Chapter 1: Models for the Memory
•    Memory is a central feature of knowledge
o    Plato: recollection
o    Aristotle: the agent of building experience
•    The proof of a good memory lies not in the retention, but the ability to move about it instantly, directly, and securely
•    Recollection can happen:
o    Naturally = formally
o    Artificially = associatively (more efficient for mass amounts of material)
•    Partialness is also a characteristic of memory
•    Thesaurus refers both to what is in the strong box, the “treasures,” as when Augustine speaks of the treasures of countless images in his memory
31: “The ancients began from the twin assumptions that the mind already writes when it stores up its experience in representations, and, as a corollary, that the graphic expression of such representations is not an event of particular importance, at least for ‘ways of thinking about things—no more important that he sound of an individual’s voice is to his or her ability to use language.  From this viewpoint, the symbolic representations that we call writing are no more than cues or triggers for the memorial ‘representations,’ also symbolic, upon which human cognition is based.  And to mistake one sort of think for the other would be a significant error.  Writing something down cannot change in any significant way our mental representation of it, for it is the mental representation that gives birth to the written form, not vice versa.”
Chapter 2: Descriptions of the Neuropsychology of Memory
•    Aristotle: two processes of memory: storage and recollection
o    Both = memoria
•    The concept of ‘intellectual memory’ is attributed by Thomas Aquinas to Augustine
o    No human is capable of thinking entirely abstractly without some sort of signifying image
o    All memory images have an emotional component acquired during the process of its formation
•    Dreams: Aristotle: memory phantasm
o    In sleep, the consciousness isn’t functioning
•    Personal memory = subject to re-creation and inaccuracy
•    Rote memory = depends on unchangingness (ex: 7 x 6 = 42)
51: “Animals have memories too, but only of discrete experiences – they cannot generalize or predict on the basis of what they remember.  But concepts ‘are not retained in the sense part of the soul, but rather in the body-soul unity, since sense memory is an organic act.’ Human memory is thus both material, as it retains the impress of ‘likenesses,’ and yet more than that, for people can remember opinions and judgments, and predict things, based upon their memories.”
56: “The phantasms themselves are ‘movements started by actual sensations,’ and memory is, in definitions deriving from Aristotle, a delayed motion that continues to exist in the soul.’”

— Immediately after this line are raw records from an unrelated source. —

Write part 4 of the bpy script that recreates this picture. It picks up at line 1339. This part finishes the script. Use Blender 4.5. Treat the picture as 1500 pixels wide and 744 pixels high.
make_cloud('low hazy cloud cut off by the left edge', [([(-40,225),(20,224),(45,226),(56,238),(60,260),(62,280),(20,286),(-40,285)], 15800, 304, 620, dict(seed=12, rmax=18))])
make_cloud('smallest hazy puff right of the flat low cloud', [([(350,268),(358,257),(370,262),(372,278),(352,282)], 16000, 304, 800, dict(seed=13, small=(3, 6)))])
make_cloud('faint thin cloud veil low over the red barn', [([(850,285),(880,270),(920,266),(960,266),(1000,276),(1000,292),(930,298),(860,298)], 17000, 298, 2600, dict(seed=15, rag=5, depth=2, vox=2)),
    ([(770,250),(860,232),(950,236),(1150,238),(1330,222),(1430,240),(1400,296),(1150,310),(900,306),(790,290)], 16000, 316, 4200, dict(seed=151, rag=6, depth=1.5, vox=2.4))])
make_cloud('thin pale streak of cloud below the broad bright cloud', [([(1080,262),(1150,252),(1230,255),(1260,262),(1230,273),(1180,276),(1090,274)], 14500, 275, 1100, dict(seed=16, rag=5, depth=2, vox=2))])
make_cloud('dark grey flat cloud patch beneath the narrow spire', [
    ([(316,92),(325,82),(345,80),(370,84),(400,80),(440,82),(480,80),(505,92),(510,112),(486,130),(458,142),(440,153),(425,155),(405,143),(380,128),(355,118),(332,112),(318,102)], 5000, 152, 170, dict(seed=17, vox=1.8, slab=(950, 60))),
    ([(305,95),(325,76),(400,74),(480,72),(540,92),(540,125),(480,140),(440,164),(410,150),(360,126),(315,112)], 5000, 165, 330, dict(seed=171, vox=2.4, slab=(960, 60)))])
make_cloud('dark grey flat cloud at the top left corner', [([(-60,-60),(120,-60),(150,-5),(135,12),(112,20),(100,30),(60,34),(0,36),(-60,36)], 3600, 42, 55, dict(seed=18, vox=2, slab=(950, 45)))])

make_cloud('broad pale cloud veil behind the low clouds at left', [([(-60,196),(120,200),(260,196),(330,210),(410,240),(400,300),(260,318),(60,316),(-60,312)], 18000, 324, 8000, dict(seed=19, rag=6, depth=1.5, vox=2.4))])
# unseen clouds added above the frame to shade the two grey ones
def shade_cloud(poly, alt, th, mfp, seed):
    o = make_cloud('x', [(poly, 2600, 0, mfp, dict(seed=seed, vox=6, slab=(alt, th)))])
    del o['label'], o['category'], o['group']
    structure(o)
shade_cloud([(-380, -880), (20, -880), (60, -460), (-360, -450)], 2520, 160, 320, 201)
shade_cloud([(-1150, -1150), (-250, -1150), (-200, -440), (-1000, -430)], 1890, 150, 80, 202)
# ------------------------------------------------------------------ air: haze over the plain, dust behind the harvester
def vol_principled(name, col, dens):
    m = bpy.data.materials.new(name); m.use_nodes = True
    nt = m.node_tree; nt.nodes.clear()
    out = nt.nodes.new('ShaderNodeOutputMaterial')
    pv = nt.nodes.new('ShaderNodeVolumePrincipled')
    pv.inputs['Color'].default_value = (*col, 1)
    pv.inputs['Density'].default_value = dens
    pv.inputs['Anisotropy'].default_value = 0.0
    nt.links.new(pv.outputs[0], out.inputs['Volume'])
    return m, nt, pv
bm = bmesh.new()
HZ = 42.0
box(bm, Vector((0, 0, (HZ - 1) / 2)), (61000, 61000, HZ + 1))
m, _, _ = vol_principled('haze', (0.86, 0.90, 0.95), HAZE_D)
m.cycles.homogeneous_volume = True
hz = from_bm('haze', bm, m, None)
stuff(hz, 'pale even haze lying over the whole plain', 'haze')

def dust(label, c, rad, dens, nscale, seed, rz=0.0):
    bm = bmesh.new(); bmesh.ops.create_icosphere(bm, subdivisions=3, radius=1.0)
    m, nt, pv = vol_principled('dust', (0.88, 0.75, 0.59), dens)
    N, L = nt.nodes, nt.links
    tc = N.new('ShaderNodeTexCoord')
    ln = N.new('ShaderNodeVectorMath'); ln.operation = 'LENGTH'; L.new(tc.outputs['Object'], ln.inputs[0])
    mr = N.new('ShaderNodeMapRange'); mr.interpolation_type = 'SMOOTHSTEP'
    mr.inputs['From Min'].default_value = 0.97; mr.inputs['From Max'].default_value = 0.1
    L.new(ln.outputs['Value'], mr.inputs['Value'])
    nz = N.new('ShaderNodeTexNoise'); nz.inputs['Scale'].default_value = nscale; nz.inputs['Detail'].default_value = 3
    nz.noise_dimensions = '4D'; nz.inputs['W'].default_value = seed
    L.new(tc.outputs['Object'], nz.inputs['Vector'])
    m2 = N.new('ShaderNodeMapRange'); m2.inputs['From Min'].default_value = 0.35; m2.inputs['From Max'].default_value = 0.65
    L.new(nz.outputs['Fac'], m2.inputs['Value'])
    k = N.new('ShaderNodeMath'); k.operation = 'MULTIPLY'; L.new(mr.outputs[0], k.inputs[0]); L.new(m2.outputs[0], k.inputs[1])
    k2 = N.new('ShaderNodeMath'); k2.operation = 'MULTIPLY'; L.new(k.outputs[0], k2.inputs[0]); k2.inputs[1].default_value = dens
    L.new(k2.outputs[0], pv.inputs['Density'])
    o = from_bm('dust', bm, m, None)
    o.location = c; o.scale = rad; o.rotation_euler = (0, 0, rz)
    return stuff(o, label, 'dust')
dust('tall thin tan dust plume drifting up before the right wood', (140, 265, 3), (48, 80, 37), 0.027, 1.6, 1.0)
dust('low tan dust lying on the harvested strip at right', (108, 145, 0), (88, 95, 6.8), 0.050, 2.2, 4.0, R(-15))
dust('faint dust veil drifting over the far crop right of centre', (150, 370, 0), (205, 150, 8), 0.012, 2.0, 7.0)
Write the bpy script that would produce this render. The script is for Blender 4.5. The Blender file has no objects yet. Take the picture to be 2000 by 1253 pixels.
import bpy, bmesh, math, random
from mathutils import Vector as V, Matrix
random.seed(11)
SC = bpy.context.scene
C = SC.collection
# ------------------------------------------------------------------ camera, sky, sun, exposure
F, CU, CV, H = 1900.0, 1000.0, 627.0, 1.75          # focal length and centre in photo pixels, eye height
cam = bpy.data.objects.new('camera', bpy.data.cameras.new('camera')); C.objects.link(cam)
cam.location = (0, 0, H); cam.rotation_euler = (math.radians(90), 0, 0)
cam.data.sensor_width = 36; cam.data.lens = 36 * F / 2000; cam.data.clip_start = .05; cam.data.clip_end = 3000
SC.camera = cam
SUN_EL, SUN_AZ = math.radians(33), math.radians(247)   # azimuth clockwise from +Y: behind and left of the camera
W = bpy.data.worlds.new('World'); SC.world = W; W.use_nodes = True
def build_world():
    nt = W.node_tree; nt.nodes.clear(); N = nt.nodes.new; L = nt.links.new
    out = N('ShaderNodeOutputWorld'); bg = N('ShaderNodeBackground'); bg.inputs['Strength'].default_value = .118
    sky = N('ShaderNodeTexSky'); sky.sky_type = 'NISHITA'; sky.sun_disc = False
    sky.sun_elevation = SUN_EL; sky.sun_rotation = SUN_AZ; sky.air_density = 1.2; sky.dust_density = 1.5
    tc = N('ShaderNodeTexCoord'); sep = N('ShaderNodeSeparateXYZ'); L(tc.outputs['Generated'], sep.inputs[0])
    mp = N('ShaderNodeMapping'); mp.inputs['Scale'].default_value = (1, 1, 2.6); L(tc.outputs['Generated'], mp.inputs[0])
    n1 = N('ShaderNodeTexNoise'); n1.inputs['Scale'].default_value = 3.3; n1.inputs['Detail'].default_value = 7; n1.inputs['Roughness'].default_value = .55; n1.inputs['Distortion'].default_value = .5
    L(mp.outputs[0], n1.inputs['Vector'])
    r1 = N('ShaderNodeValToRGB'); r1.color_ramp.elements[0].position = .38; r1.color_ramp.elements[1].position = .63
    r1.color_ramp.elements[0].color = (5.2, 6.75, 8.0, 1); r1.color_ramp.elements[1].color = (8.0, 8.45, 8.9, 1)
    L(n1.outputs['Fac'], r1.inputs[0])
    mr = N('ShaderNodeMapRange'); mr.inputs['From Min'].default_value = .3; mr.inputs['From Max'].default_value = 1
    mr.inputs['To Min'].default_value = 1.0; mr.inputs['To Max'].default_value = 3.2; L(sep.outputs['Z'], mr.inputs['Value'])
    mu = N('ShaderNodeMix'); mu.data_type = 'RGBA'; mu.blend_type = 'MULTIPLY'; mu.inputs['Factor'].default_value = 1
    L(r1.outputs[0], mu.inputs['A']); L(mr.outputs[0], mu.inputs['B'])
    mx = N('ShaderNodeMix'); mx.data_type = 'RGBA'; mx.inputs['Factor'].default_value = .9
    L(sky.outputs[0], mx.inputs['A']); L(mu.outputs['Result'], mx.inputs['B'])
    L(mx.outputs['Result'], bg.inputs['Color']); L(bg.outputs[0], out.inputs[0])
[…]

58: “Aristotle says that the mental images which come in dreams arise spontaneously, not in response to a controlled process like recollection; in fact this is their chief difference form the memory-images that are subject of my study here.  Dream-images are created by the vis imaginativa, as are all phantasms.  They are in the same class as ‘after images,’ hallucinations, and other irrational images, the product of aroused, imbalanced emotions (as perception is distorted by anger or lust) or of raw sense-data unformed by judgment (as when we ‘see’ the land move as we ride past it).  Such images are themselves just sense-data, aisthemata, rather than being the imprint of a sense impression after some time has elapsed, Aristotle’s basic definition of a memory-phantasm.”